Dove muore Dio muore l’uomo

“È stato detto – ha proseguito il frate – che ‘uccidere Dio è il più orrendo dei suicidi’, ed è quello che in parte stiamo vedendo. Non è vero che ‘dove nasce Dio, muore l’uomo’; è vero il contrario: dove muore Dio, muore l’uomo”. Quindi, ha descritto la tela di Salvador Dalì che raffigura una croce immensa, con sopra un Cristo altrettanto monumentale, visto dall’alto, con il capo reclinato verso il basso. Sotto di lui non c’è la terra ferma, ma l’acqua. Sullo sfondo compare una nube che potrebbe alludere alla nube atomica. E’ un’immagine “tragica”, che tuttavia “contiene una consolante certezza: c’è speranza anche per una società liquida come la nostra! C’è speranza, perché sopra di essa ‘sta la croce di Cristo'”.

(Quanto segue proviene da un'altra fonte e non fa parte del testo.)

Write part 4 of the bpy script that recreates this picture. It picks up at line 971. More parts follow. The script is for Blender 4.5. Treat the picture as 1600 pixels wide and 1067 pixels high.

Cristo si è incarnato per cambiare le persone

Criticando il ruolo dei sociologi, che si fermano alla mera “analisi” della società in cui viviamo, il predicatore della Casa Pontificia ha sottolineato: “Cristo non è venuto a spiegare le cose, ma a cambiare le persone. Il cuore di tenebra non è soltanto quello di qualche malvagio nascosto in fondo alla giungla, e neppure quello della società che lo ha prodotto. In misura diversa è dentro ognuno di noi”.

Un cuore di carne

Nel concludere la sua omelia, padre Cantalamessa ha ricordato: “Il cuore di carne, promesso da Dio nei profeti, è ormai presente nel mondo: è il Cuore di Cristo trafitto sulla croce, quello che veneriamo come ‘il Sacro Cuore’. Nel ricevere l’Eucaristia, crediamo fermamente che quel cuore viene a battere anche dentro di noi. Guardando la croce diciamo dal profondo del cuore, come il pubblicano nel tempio: ‘O Dio, abbi pietà di me peccatore!, è anche noi, come lui, torneremo a casa giustificati'”.